### Data shown
[start]
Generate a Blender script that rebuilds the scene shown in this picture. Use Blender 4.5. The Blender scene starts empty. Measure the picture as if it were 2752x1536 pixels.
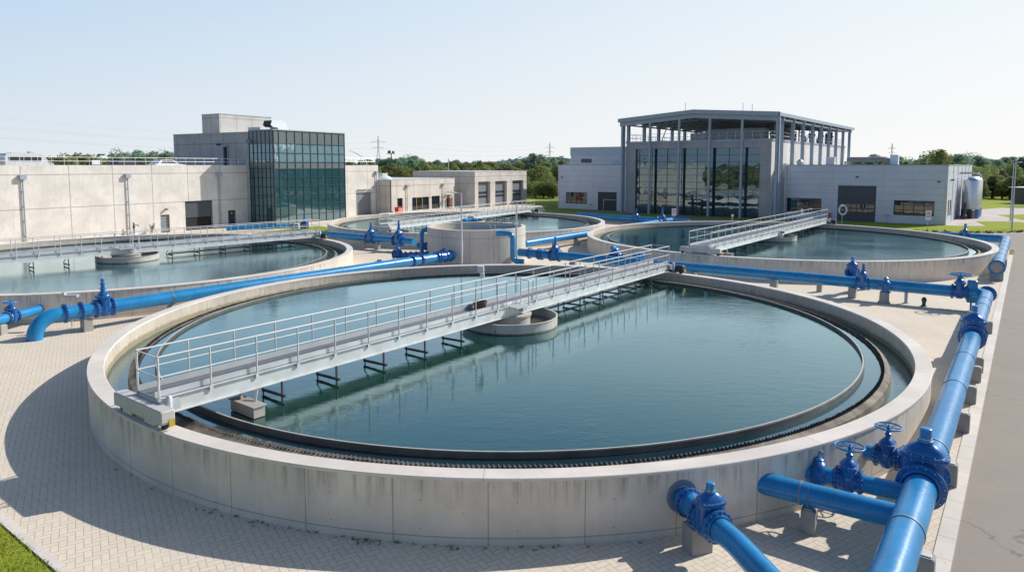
import bpy, math, random
from mathutils import Vector, Matrix
random.seed(7)
PI = math.pi
sc = bpy.context.scene
COL = sc.collection
sin, cos, R = math.sin, math.cos, math.radians

# ------------------------------------------------------------------ objects
def tag(o, label=None, cat=None, group=None, kind=None):
    if label: o['label'] = label
    if cat: o['category'] = cat
    if group: o['group'] = group
    if kind: o['kind'] = kind
    return o

def thing(name, label, cat, loc=(0, 0, 0), rz=0.0, group=None):
    o = bpy.data.objects.new(name, None)
    o.empty_display_size = 0.2
    COL.objects.link(o)
    o.location = loc
    o.rotation_euler = (0, 0, rz)
    o.matrix_basis = Matrix.Translation(loc) @ Matrix.Rotation(rz, 4, 'Z')
    return tag(o, label, cat, group)

def world_of(o):
    m = o.matrix_basis.copy()
    while o.parent:
        o = o.parent
        m = o.matrix_basis @ m
    return m

def copy_tree(o, parent=None):
    c = o.copy()
    COL.objects.link(c)
    c.parent = parent
    for ch in [x for x in COL.objects if x.parent == o]:
        copy_tree(ch, c)
    return c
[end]
### What is required
Find each line holding "scene". Copy it out.

### Answer to this exercise
Generate a Blender script that rebuilds the scene shown in this picture. Use Blender 4.5. The Blender scene starts empty. Measure the picture as if it were 2752x1536 pixels.
sc = bpy.context.scene